I am interested in your question but I am unclear as to what you mean?
Your comment seems to imply a profit motive (bottom line) in our teaching in the sense that we are helping students to learn things that will maximise profit while ignoring societal, environmental, and community issues.
Is there possibly a wider context in the sense that economics doesn't really teach about how money is created or that we don't teach students to think critically? One of my students in evaluating my teaching criticised it because I was wanting them to think. None of my fellow lectures criticised me for doing that but I ask the question "why did that student think that expecting him to think was not what education was about?"
If the expectation of students is that education isn't fostering deeper thinking then maybe we are programming students to perpetuate the faults in the way society and business work. The consequence of that is that we are implicit in causing the crisis in society if those crisis are caused by a system or processes that need to be challenged.

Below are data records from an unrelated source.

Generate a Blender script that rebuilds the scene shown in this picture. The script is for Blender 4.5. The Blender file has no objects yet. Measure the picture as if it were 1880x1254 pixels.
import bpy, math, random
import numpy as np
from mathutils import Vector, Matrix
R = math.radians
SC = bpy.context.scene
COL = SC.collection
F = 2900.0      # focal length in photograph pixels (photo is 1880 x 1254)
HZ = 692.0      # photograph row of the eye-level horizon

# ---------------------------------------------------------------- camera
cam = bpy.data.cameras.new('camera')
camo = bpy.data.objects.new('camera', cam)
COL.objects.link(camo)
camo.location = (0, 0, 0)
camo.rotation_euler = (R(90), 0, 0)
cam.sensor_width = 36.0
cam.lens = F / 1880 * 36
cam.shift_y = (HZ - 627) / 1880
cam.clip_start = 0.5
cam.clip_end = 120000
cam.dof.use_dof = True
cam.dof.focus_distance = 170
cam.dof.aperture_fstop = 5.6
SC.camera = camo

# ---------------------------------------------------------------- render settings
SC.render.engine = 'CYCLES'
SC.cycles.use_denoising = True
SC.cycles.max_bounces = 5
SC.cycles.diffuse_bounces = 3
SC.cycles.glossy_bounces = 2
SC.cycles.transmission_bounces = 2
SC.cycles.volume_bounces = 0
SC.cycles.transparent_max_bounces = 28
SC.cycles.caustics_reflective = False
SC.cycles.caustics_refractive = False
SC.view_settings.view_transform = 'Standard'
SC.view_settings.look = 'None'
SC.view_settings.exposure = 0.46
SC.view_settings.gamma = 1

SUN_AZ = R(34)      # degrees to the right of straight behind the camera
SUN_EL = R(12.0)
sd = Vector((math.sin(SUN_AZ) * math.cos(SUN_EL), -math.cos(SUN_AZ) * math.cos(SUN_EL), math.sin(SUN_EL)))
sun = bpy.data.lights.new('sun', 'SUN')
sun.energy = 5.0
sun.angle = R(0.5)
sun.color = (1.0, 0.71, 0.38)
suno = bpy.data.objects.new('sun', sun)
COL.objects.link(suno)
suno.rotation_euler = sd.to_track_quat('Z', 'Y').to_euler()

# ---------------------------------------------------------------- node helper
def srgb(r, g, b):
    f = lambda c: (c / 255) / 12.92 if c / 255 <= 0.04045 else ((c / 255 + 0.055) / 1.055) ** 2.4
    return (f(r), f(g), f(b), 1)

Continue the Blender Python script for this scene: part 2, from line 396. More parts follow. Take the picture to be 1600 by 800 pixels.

Of course my view is tainted by my assessment that our economic and monetary system needs to change and that we need to be challenging the assumptions upon which it is built. If education is not helping with the next generation asking those questions then "higher education" is a "partner in crime".
Well, indeed, critical thinking and reflection were (and might in som cases continue to be) missing in action when it comes to teaching business at universities... I liked your statement, as this really brief what I mean (in response to your first line) ... If education is not helping with the next generation asking those questions then "higher education" is a "partner in crime". And, unfortunately, in some instances this is the case! Well, the question that poses itself now - why CRITICAL THINKING OR THINKING is considered an addition to rather than being an integral part!? May be we need to re-train the lecturers not the students... and ask them to take the more difficult route rather than only, which might increase their work load when it comes to designing and marking assessments that engage the students' critical thinking and reflection abilities.
I think the issue of workload and to some extent the external assessment requirements are part of the problem. When under pressure to prepare materials for teaching, it is easy to fall back to the PowerPoint slide and recall type assessment rather than to take time to think of exercises that force students to think through the issues. I want to avoid critical statements of the methods of assessing teaching, research, and university rankings but all these can and I believe do send the wrong message to teachers and lecturers. As a consequence, our teaching goes in the wrong direction.
Here in the UK, I believe this is clearly the case with the schooling focus on obtaining GCSEs. It sounds good to be able to say that students are obtaining these qualifications but if the coaching to obtain those grades has pushed the students to focus on lower level cognitive skills of recall and maybe application then we are missing the point.
My institution is a vocationally focused university but there is a clear emphasis on doing things that will improve our rating in things like the National Student Survey, University Rankings, REFs, and Employability. These often dominate discussions leaving crucial issues left out of discussions.
I see this focus pushing for us to teach what industry wants and not to have graduates who might question current practice. So coming back to your question, yes, I see us as "partners in crime" and that is the reason that I post provocative quotes and signs on my door and put challenging quotes into my lecture slides.
Its also why I support campaign groups like 'Positive Money', 'Basic Income', 'Peace Groups', and sustainability campaigns because we need to be forcing people to rethink what we are doing, the assumptions that society works under, and what is happening in wider society.
We need our students to be seeing the assumptions behind politicians statements and to be questioning whether those assumptions are valid. If we don't history will continue to repeat itself and more frequently than in the past. UK is already following a path which will lead to the next crash by following policies that brought about the previous crash. Our leading public school educated politicians do not understand that there is an alternative to austerity and borrowing. How can they when they haven't learnt to think critically? They learnt the system worked on basic assumptions that they believe can't be changed but those assumptions favour those who already possess the wealth and those who control money creation. The only way to change that thinking is to train the next generation to be more open to challenging the assumptions and education isn't doing that.
Very good contribution Errol, I would comment on your statement " The only way to change that thinking is to train the next generation to be more open to challenging the assumptions and education isn't doing that." however, this might happen in the western world, but not in the developing countries... Well, I would like to hear of examples if this happens.